Il Wwf ha sottolineato proprio l’impatto in termini di risorse idriche della neve sparata dai cannoni: “Per l’innevamento di base (circa 30 centimetri di neve, spesso anche di più) di una pista di un ettaro, occorre almeno un milione di litri di acqua, cioè mille metri cubi. Mentre gli innevamenti successivi richiedono, a seconda della situazione, un consumo d’acqua nettamente superiore, il che corrisponde approssimativamente a quello annuo di una città di 1,5 milioni di abitanti”.

Per questo l’Unione europea, nella revisione del suo piano d’azione per la regione alpina, contenuto in una comunicazione dell’11 dicembre 2025, ha sottolineato che, di fronte alla pressione dovuta alla crisi climatica, “una gestione comune e ben coordinata dei corsi d'acqua transfrontalieri è essenziale per garantire la tutela, il miglioramento e il ripristino integrati delle risorse idriche e dei loro ecosistemi, ed è fondamentale per la resilienza e la sicurezza idrica dell’Europa”.

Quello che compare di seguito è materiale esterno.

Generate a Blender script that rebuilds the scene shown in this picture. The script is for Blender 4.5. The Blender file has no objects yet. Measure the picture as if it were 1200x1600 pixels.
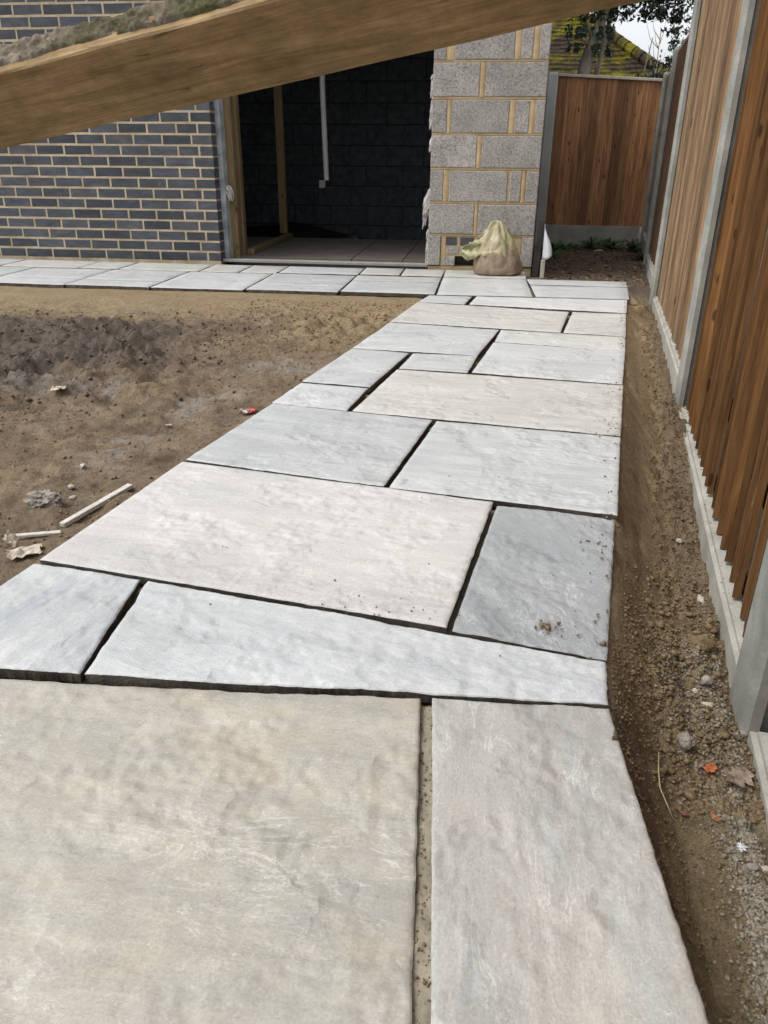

Per far funzionare cannoni e lance serve poi energia elettrica, il che produce un aumento dei consumi e delle conseguenti emissioni di gas a effetto serra. Contribuendo così al circolo vizioso che alimenta la crisi climatica. In passato è stato infatti calcolato che, per innevare artificialmente l’intero arco alpino, occorrerebbero circa 600 GWh, pari al consumo annuale di 130mila famiglie di quattro persone.

Costi degli skipass in aumento in Europa: +34,8 per cento in dieci anni

Costi che si ripercuotono sugli sciatori: la spesa per lo sci in Europa è crescita in media del 34,8 per cento, ben al di sopra dell’inflazione, dal 2015 a oggi, con i rincari maggiori in Svizzera, Austria e Italia. Tanto che molti principali comprensori sono diventati ormai inavvicinabili per buona parte dei turisti.

I costi degli skipass in Europa sono aumentati fortemente negli ultimi dieci anni
I costi degli skipass in Europa sono aumentati fortemente negli ultimi dieci anni Charles Krupa/Copyright 2025 The AP. All rights reserved

"Lo sci diventerà uno sport da ricchi - ha spiegato Christophe Clivaz, docente presso l'università di Losanna, alla testata Valori.it. Già lo è, ma lo sarà sempre di più perché i costi per la manutenzione delle piste cresceranno. Senza dimenticare che per sciare occorre comprare o affittare sci e scarponi. E poi giacche, pantaloni, guanti, maschere. Già oggi, in una nazione come la Svizzera, una grossa fetta della popolazione non può permettersi di sciare, soprattutto le famiglie numerose".

Secondo l'associazione di difesa dei consumatori Assoutenti, uno skipass giornaliero per il "Dolomiti Superski", che garantisce l'accesso a tutte le dodici località delle Dolomiti, costa oggi fino a 86 euro al giorno, contro i 67 euro del 2021.

"Si cercherà di attirare una clientela europea abbiente, ma aumenteranno le emissioni legate ai trasporti"

A Roccaraso, in Abruzzo, il prezzo di un titolo analogo raggiunge i 60 euro. Lo stesso biglietto nel 2021 costava 47 euro e lo scorso anno 58 euro. A Livigno, al confine con la Svizzera, si è registrato l'aumento più alto: dai 52 euro del 2021 ai 72 euro nel 2025 (il 38 per cento in più).

"Gli esercenti dei comprensori alpini nei quali lo sci resterà possibile - conclude Hugues - attireranno turisti abbienti, provenienti da più lontano, clientela in arrivo ad esempio dal Regno Unito, ma anche dalla Spagna o dalla Grecia, Paesi nei quali sarà sempre più complicato sciare. Il che potrà essere positivo da un punto di vista economico, ma complicherà le cose dal punto di vista ambientale e climatico, poiché in questo modo cresceranno le emissioni di gas ad effetto serra legate agli spostamenti dei turisti, alimentando ancor di più i cambiamenti climatici".